A partir dali o governo decide
não mais mexer no câmbio, produzindo o desastre que agora se
vê. São responsáveis por esse desastre, pela ordem, Fernando
Henrique Cardoso, o ministro
Pedro Malan, os sucessivos presidentes de Banco Central e consultores e analistas que ainda
concorrerão a um futuro Prêmio
Ignóbil de Economia, quando
for instituído.
A situação piorava dia a dia, e
a sabedoria do período dizia que
"primeiro precisa piorar para
depois melhorar". Quando havia espaço para a redução de juros, não se aproveitava porque
"a situação pode piorar de novo
e a gente terá que elevar os juros", como se os juros precisassem subir e descer degrau a degrau.

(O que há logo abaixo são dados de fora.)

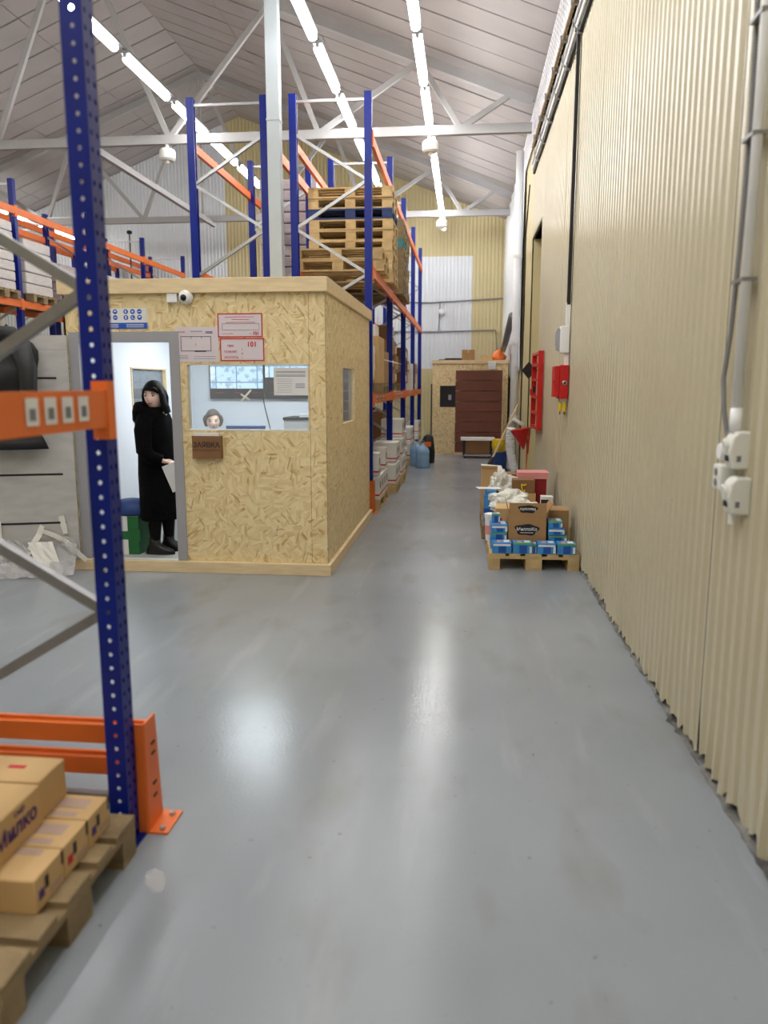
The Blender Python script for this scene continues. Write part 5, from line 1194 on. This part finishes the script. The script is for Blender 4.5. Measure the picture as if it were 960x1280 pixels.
for bay, (y0, cols, n, ms) in enumerate(((12.75, 2, 4, ('carton2', 'carton3')), (15.45, 2, 3, ('carton3', 'carton2')), (18.2, 2, 2, ('carton2', 'carton')))):
    pallet('pallet on the low beams of the %s rack bay' % ORD[bay+1], -1.68, y0+.6, Z1, PI/2, 'woodd')
    for cI in range(cols):
        for k in range(n - (cI if bay == 0 else 0)):
            a = y0+.05+cI*.56; z = Z1+.145+k*.235
            t = carton('brown carton, %s layer, %s column, low beams of the %s rack bay' % (lab_l[k], ('nearer', 'farther')[cI], ORD[bay+1]), -1.72, -1.20-.03*((k+cI) % 2), a, a+.53, z, z+.228, ms[(k+cI) % 2], 'cartons on the low rack beams')
            if (k+cI+bay) % 2: MB().box(.262, .264, -.15, .02, .04, .15).build('label', 'paper', t)
carton('white upright carton on the low beams of the third bay', -1.5, -1.14, 16.7, 16.95, Z1, 2.08, 'offw', tape=False)
# floor level: pallets of white red-striped boxes
def stripe_box(label, x0, x1, y0, y1, z0, z1):
    t = thing('white_box', label, 'box', ((x0+x1)/2, (y0+y1)/2, z0), 0, 'white red-striped boxes under the rack'); w, d, h = (x1-x0)/2, (y1-y0)/2, z1-z0
    MB().box(-w, w, -d, d, 0, h).build('body', 'offw', t, bevel=.012); MB().box(-w-.001, w+.001, -d-.001, d+.001, .035, .075).build('red_stripe', 'inkr', t, bevel=.012); MB().box(w, w+.0015, -d*.4, d*.4, h*.45, h*.75).build('print', 'inkg', t)
    return t
for pI, (py, nl) in enumerate(((10.55, 2), (11.95, 2), (13.1, 3), (14.3, 2), (16.3, 2), (19.0, 2))):
    wd = 'nearest the booth,second from the booth,third from the booth,fourth from the booth,fifth from the booth,farthest from the booth'.split(',')[pI]
    pallet('floor pallet of white boxes %s under the rack' % wd, -1.5 if pI in (0, 3, 4, 5) else -1.62, py, 0, PI/2 if pI in (0, 3, 4, 5) else 0)
    L = .58 if pI in (0, 3, 4, 5) else .38; xr = -1.11 if pI in (0, 3, 4, 5) else -1.03; n = 4 if L > .5 else 3
    for k in range(nl):
        for q in range(n):
            if k == nl-1 and q in ((1, 2) if pI == 0 else (0,)): continue
            ya = py-L+q*2*L/n
            stripe_box('white red-striped box, %s layer, %s along floor pallet %s' % (lab_l[k], ORD[q], wd), xr-.38, xr-.01*k, ya+.006, ya+2*L/n-.006, .146+k*.31, .146+k*.31+.3)
carton('large white carton on the second floor pallet under the rack', -1.6, -1.06, 12.45, 12.75, .77, 1.0, 'offw', tape=False) if False else None
# dark goods at the back under the low beams
for k, (y0, y1, z1) in enumerate(((10.1, 11.2, 1.2), (12.8, 13.6, 1.25), (15.5, 16.4, 1.1))):
    carton('dark brown stacked goods deep under the low beams of the %s bay' % ORD[k], -2.1, -1.66, y0, y1, .146, z1, 'carton3')
crumpled('black sack leaning on the goods under the low beams', (-1.5, 12.95, .98-.2), (.16, .2, .24), 31, 'jacket') if False else None
# wrapped loads
def wrapped(label, x0, x1, y0, y1, z0, h, m='wrap'):
    t = thing('wrapped_load', label, 'load', ((x0+x1)/2, (y0+y1)/2, z0), 0, 'film-wrapped pallet loads'); w, d = (x1-x0)/2, (y1-y0)/2
    n = max(3, int(h/.16)); b = MB()
    for k in range(n): b.box(-w+rnd.uniform(0, .012), w-rnd.uniform(0, .012), -d+rnd.uniform(0, .012), d-rnd.uniform(0, .012), h*k/n, h*(k+1)/n-.01)
    b.build('wrapped_layers', m, t, bevel=.02); return t
pallet('pallet under the mauve wrapped load on the inner rack', -2.95, 13.5, ZB, 0, 'woodd'); wrapped('mauve film-wrapped load seen behind the pallet stacks', -3.45, -2.48, 13.1, 13.9, ZB+.145, 1.75, 'wrapm')
pallet('pallet under the second mauve load on the inner rack', -2.95, 14.5, ZB, 0, 'woodd'); wrapped('second mauve wrapped load farther along the inner rack', -3.45, -2.5, 14.1, 14.9, ZB+.145, 1.6, 'wrapm')
for k, (y0, h, m, lab) in enumerate(((11.0, 1.15, 'wrap', 'white film-wrapped load at the left edge on the upper beams, nearer one'), (12.1, 1.15, 'wrap', 'white film-wrapped load at the left edge beside the blue upright'), (13.3, .95, 'wrap', 'white wrapped load just past the first blue upright at left'), (16.3, .75, 'wrap', 'white wrapped load showing over the booth roof'), (17.4, .8, 'wrapm', 'grey wrapped load over the booth roof near the end wall'), (14.5, .7, 'wrapm', 'low grey load in the second bay of the left rack'))):
    pallet('pallet under the ' + lab.replace('film-wrapped ', '').replace(' on the upper beams', '').replace(' at the left edge', ''), -8.25, y0+.45, ZB, 0, 'woodd'); wrapped(lab, -8.75, -7.74, y0, y0+.9, ZB+.145, h, m)
for k, (y0, z0, lab) in enumerate(((14.8, 3.36, 'dark boxes on the farthest left rack, near end'), (17.4, 3.36, 'dark boxes on the farthest left rack, far end'), (15.6, 3.36, 'middle dark boxes on the farthest left rack'))):
    carton(lab, -10.0, -9.2, y0, y0+.7, z0, z0+.8, 'carton3')
for k, (y0, z0) in enumerate(((10.8, 0), (13.5, 0), (16.2, 0))):
    pallet('floor pallet of the %s bay in the left rack' % ORD[k], -8.3, y0+.9, 0, 0, 'woodd'); wrapped('wrapped load on the floor in the %s bay of the left rack' % ORD[k], -8.8, -7.8, y0+.5, y0+1.3, .145, 1.5)
# dark pole with round head standing at the end wall, left
t = thing('warning_pole', 'thin dark pole with a round head near the end wall at left', 'pole', (-8.9, 20.4, 0)); MB().tube([(0, 0, 0), (0, 0, 5.55)], .02, 6).build('pole', 'rubber', t); MB().lathe([(.0, -.06), (.07, -.03), (.07, .03), (0, .06)], 12).build('head', 'rubber', t, (0, 0, 5.6))
# torn scrap on the floor by the near pallet
b = MB(); r_ = [(.0, 0), (.03, -.02), (.05, .03), (.045, .09), (.02, .12), (-.01, .1), (-.015, .05)]
tag(b.prism(r_, .0, .0015, 'z').build('plastic_scrap', 'film', None, (-1.0, 2.2, .001), (0, 0, .5)), 'small clear plastic scrap on the floor beside the near pallet', 'scrap')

Se a responsabilidade de Ciro
cessa em 31 de dezembro de 1994,
sua performance no período não
lhe autoriza a posar de crítico
dessa política.
Um segundo ponto relevante é
o episódio da tentativa de adesão do PSDB ao governo Collor,
em 1992. Ciro acusa FHC e Serra
de propor a aproximação e enaltece Mário Covas por recusar.
Naquele ano, em um café da
manhã no Caesar Park, em São
Paulo, o então governador do
Ceará, Ciro Gomes, passou uma
hora espinafrando Covas para
mim por atrapalhar o acordo.
Aqui nesta coluna eu mesmo
defendia que se deveria aproveitar a fragilidade política de Collor para fazer o acordo, enquadrando o presidente, permitindo
ao país recuperar a governabilidade e avançar em propostas
inovadoras. Por isso, nada a
opor à defesa que Ciro fez do
acordo na época.
O que não pode é se apresentar, agora, como adversário do acordo.